Grande disponibilità
Introducete un metodo? «Le nostre direttive sono diramate in base alla formazione che gli allenatori devono già avere, in quanto tecnici istruiti secondo i criteri di Swiss Tennis. La metodologia è un tema delicato. Naturalmente
ai ragazzi e ai coach sono state date linee guida alle quali devono attenersi, quali pianificazione e carico minimo di allenamento, impegno e costanza, disponibilità a rispettare gli impegni presi in qualità di sportivo d’élite. Un giovane incluso nel nostro quadro va inteso come un potenziale giocatore che, in futuro, potrà rappresentare la Svizzera nelle competizioni internazionali. Uno degli obiettivi è fare dei talenti di oggi i tennisti di domani. Vogliamo creare le basi per disporre, più avanti, del maggior numero di giocatori possibile». Quali riscontri, finora? «C’è parecchio interesse. Tutti gli allenatori con cui ho parlato sono contenti che la federazione sia più presente. Ho trovato disponibilità,
da parte di colleghi aperti a una collaborazione più stretta.
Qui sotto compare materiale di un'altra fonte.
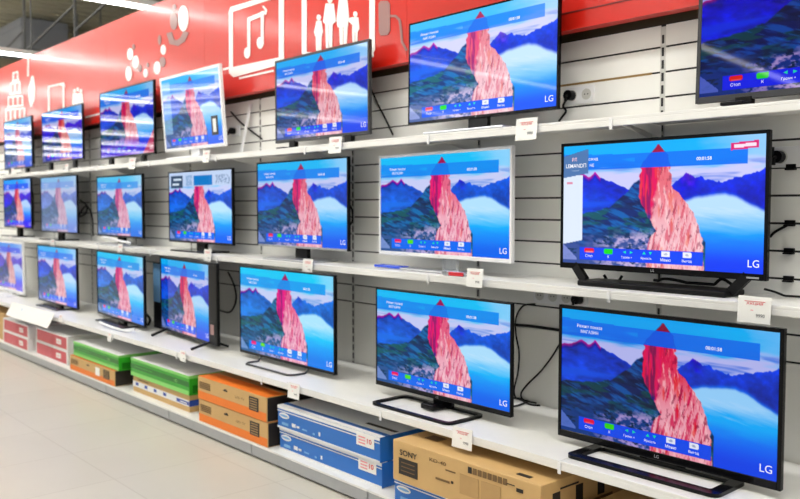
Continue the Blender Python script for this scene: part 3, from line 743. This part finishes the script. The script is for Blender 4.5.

Dopo aver dedicato molto tempo a questioni amministrative e organizzative relative alle selezioni, ai test, ai risultati, alle comunicazioni ai genitori, ora il lavoro diventa più interessante, poiché posso mettere le mie competenze in maniera più diretta a disposizione degli allenatori, in ambiti come quello della pianificazione degli allenamenti». Nei club, può accadere che un allenatore non abbia il tempo, né la disponibilità di campi, per seguire un giovane tanto quanto l’appartenenza ai quadri richiederebbe... «È uno dei limiti della mancanza di una struttura organizzata, è uno dei limiti con cui devono convivere i club, che hanno soci da accontentare e strutture limitate. Una soluzione sarebbe quella di inserirsi nel programma scolastico dei ragazzi, per sostituire, per esempio, un’ora di ginnastica con un’ora di tennis. Parliamo pur sempre di uno sportivo che fa molte ore di allenamento alla settimana ed è capace di aver una disciplina spesso superiore a un alunno che svolge una vita meno impegnativa. È però un discorso politico, culturale e sociale che non è evidente affrontare. In questo ambito, inoltre, si inserisce l’annosa questione di un centro di allenamenti cantonale – che in Ticino non c’è – per il quale, in passato, sono stati fatti dei tentativi, trovando ben più di un’opposizione».